In the end, WTO members agreed to drop the third issue. They also agreed that the subcommittee would "work in depth on all trade-distorting policies affecting the sector in all three pillars of market access, domestic support and export competition."
The latter language draws directly from the mandate set out under the agriculture annex of the Aug. 1 framework package.
WTO members also agreed that work on assessing progress in the agriculture negotiations and ensuring coherence between trade and development aspects would be based on technical papers and submissions from interested parties as well as factual information and data prepared by the WTO secretariat.
Success of Doha Needs Cotton Reforms
Groser later told the subcommittee meeting that it was "inconceivable" that a successful outcome in the Doha agriculture talks can be achieved without serious reform in domestic support and cotton, according to officials in attendance. He also predicted that the work of the subcommittee and the WTO's negotiating group on agriculture (which he also chairs) would eventually be brought together.
In a report presented to the subcommittee, Chiedu Osakwe, adviser to the WTO director-general on development matters, noted that the global cotton market continues to be marked by price instability, with cotton prices now at a six-year low of 47 cents per pound. He added, however, that "potentially significant results" could be achieved by accelerating efforts to establish regional or national commodity price risk management instruments. Options suggested include hedging schemes, agricultural price risk insurance, and self-insurance schemes.
Demands for urgent reform of the cotton sector have increased in the wake of a WTO ruling which found that the $12.9 billion in subsidies provided to U.S. cotton producers between 1999-2002 had depressed global prices for cotton (42 ITD, 03/4/05) . The WTO also concluded that several U.S. programs for cotton producers constituted prohibited subsidies and should be withdrawn without delay.

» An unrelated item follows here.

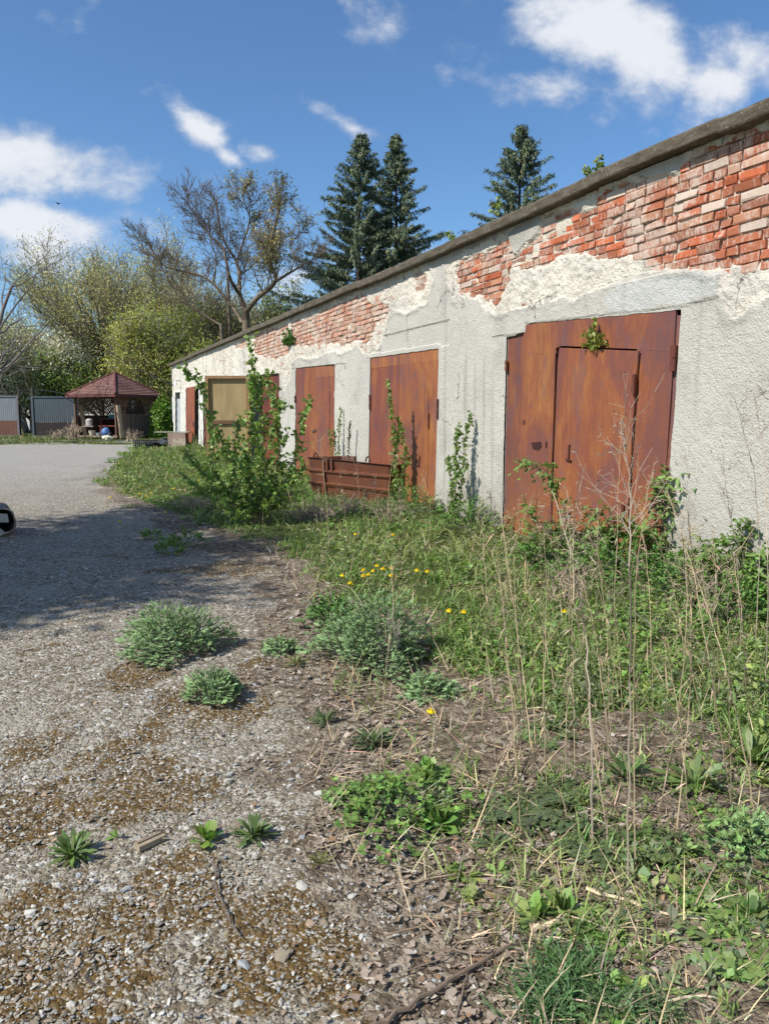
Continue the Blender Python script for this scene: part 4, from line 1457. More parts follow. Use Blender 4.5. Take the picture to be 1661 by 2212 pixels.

In a statement issued March 6, the four countries behind the WTO cotton initiative--Bénin, Burkina Faso, Chad, and Mali--said the WTO ruling "confirmed the validity" of their demands for the total elimination of cotton subsidies as part of a future WTO deal on agriculture trade. The four countries also called on the United States to comply with the WTO ruling by the time of the organization's Hong Kong ministerial conference in December.